Insurance Policy Term ''Unfair Competition'' Definition

The policy term "unfair competition" refers to "a civil wrong that can support an award of damages." (Bank of the West v. Superior Court, supra, 2 Cal. 4th at p. 1265). For their unfair competition-trade dress contention, appellants rely upon Lebas Fashion Imports of USA, Inc. v. ITT Hartford Ins. Group (1996) 50 Cal. App. 4th 548, 564 [59 Cal. Rptr. 2d 36] (Lebas), a case involving policy language very different from that construed in Palmer (and that at issue here), and they point to that court's observation that "Trademark infringement is an act of unfair competition . . .; it amounts to the wrongful taking of another's identifying mark. In other words, trademark infringement involves a very specific kind of unfair competition." ( Id. at p. 564). Bank of the West v. Superior Court, supra, 2 Cal. 4th at page 1263 contains the following commentary: "The common law tort of unfair competition is generally thought to be synonymous with the act of 'passing off' one's goods as those of another.

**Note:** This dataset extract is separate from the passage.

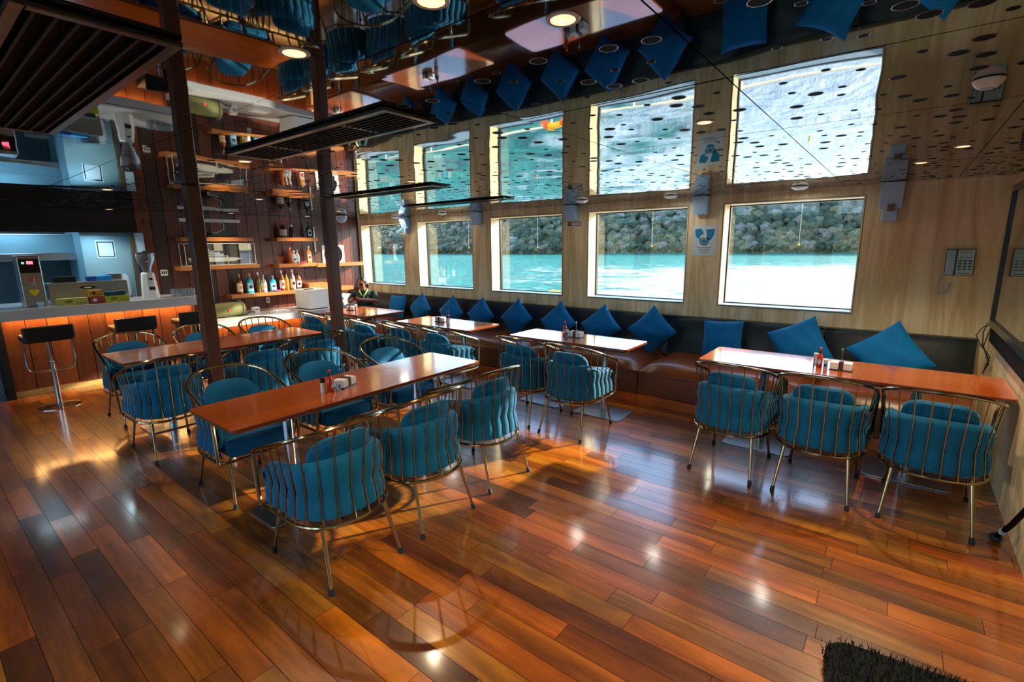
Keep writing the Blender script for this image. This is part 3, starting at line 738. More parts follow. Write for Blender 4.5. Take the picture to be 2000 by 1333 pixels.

The tort developed as an equitable remedy against the wrongful exploitation of trade names and common law trademarks that were not otherwise entitled to legal protection. . . . According to some authorities, the tort also includes acts analogous to 'passing off,' such as the sale of confusingly similar products, by which a person exploits a competitor's reputation in the market. . . . ".